The chancellor’s flimsy response also ignores wider council funding pressures. By 2020, councils in England will have been handed cuts to their funding of 63 per cent in a single decade. This has already forced councils to drastically scale back the services they provide to residents, just to try and keep pace with demand for social care and government cuts. Services, such as support for people subject to domestic violence, have in some areas disappeared completely.
The chancellor is right to talk about the need for a long term plan to fund social care. Labour have been calling for this for years. I recently invited the government minister to work with us to find the right solution. But this sensible talk has been brushed under the carpet by the government.
Pulling away the ladders of opportunity from our young people
Extra money for technical skills and apprenticeships is welcome. Equipping our young people with skills fit for 2017 and beyond is the right way to build careers and boost local economies. In my home area of Oldham we know the importance of this as much as anyone. I myself benefitted from an apprenticeship at a young age.
Unfortunately talk is one thing; delivering on promises is something very different. The Tories have cut more funding than they have put in to apprenticeships. The previous chancellors apprenticeships levy only benefits areas that already have ample opportunities for young people; not areas like Oldham, where young people need these opportunities the most.
The recent failure of the UTC in Oldham is further proof that the Tories are good at tinkering with education and pursuing their own ideology; but they’re not so good at giving children from working class backgrounds an equal start in life.
If you listen to the Tories, places like Oldham are paved with opportunities in education. But the government has recently announced that it is taking almost £17m away from Oldham schools. Meanwhile, the government somehow finds money down the back of the chancellor’s sofa to fund more free schools and grammar schools. The government is building free schools in places where they are not needed, at the expense of a quality education for children in Oldham.
Instead of dogmatically pursuing their own vanity projects in education, as my colleague Angela Rayner rightly said, the Tories should be handing back the ladders of opportunity that they have cruelly snatched away from our young people.
Instead of a budget for everyone, we’ve been handed a budget that’s for no one. Spreadsheet Phil, as he has affectionately come to be known, may lack sparkle himself – but that’s no excuse for lacklustre action in the midst of a crisis.
There are very few ordinary, hard-working households who aren’t feeling the pinch at the moment.

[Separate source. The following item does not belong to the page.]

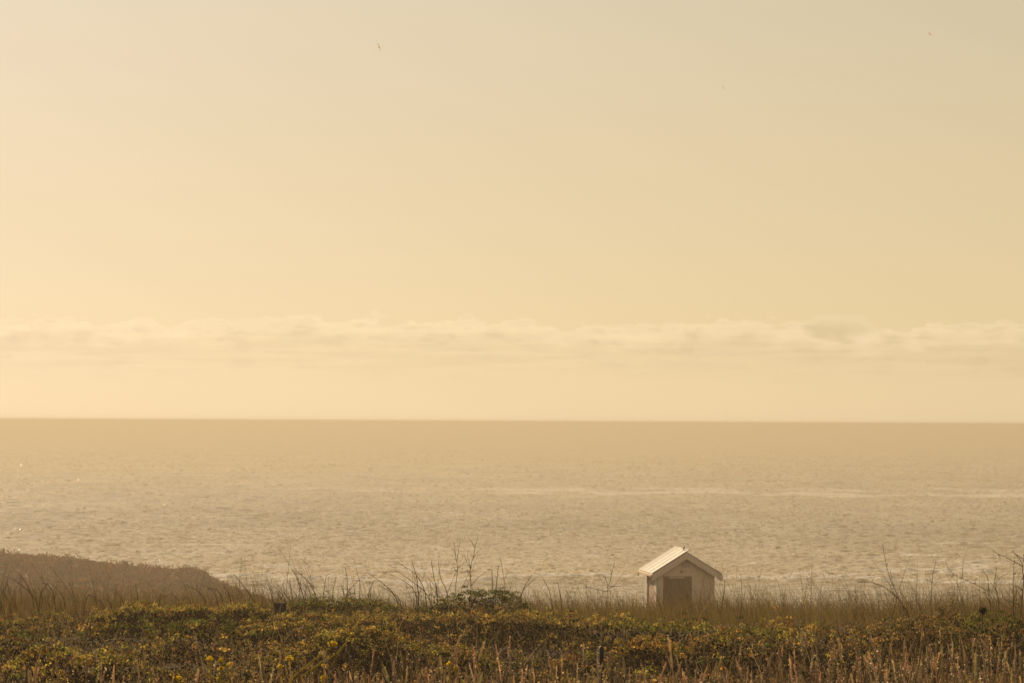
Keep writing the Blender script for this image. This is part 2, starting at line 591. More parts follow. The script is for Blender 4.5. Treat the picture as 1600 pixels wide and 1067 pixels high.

Average household incomes are flat-lining. Child poverty is projected to rise over the next few years. Our cherished NHS and education are becoming increasingly disparate under the Tories. And most of all, we have a social care system, supposedly a safety net for the most vulnerable and frail in society, that is not fit for purpose.
Britain deserves better than this Budget. And we certainly all deserve better than this Tory government.
Jim McMahon MP is shadow minister for local government and devolution.